— Given material —

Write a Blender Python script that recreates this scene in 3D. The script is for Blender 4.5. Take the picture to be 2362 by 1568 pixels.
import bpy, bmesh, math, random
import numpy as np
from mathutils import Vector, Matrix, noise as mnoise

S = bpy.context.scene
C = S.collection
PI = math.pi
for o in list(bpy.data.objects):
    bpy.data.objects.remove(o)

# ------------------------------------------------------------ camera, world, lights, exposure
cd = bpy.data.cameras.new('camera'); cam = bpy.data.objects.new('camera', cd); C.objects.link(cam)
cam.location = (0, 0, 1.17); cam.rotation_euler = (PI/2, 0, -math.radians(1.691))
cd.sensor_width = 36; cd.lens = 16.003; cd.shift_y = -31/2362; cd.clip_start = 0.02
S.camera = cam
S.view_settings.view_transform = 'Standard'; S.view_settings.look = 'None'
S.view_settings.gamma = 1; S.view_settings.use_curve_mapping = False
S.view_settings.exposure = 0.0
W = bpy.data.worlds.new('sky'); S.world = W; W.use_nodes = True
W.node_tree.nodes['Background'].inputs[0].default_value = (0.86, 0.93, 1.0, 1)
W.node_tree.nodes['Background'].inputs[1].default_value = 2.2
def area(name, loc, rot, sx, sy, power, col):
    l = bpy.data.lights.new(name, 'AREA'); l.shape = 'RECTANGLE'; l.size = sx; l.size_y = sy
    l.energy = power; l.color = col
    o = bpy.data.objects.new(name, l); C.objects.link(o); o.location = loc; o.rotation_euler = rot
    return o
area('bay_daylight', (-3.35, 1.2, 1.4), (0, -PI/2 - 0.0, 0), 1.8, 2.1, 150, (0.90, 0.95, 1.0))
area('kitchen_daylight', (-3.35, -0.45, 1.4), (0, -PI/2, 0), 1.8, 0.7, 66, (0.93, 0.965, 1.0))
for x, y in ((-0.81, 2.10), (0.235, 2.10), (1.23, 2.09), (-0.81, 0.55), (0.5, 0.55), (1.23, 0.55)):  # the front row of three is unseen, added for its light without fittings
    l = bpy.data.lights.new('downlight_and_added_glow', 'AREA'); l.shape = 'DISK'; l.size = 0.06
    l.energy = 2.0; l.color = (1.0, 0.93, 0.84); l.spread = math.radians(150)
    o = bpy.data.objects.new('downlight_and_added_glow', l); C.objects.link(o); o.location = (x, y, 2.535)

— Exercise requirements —
Take the lines above from the first through the one containing "from mathutils import" and reproduce them exactly; include nothing else.

— Right answer —
Write a Blender Python script that recreates this scene in 3D. The script is for Blender 4.5. Take the picture to be 2362 by 1568 pixels.
import bpy, bmesh, math, random
import numpy as np
from mathutils import Vector, Matrix, noise as mnoise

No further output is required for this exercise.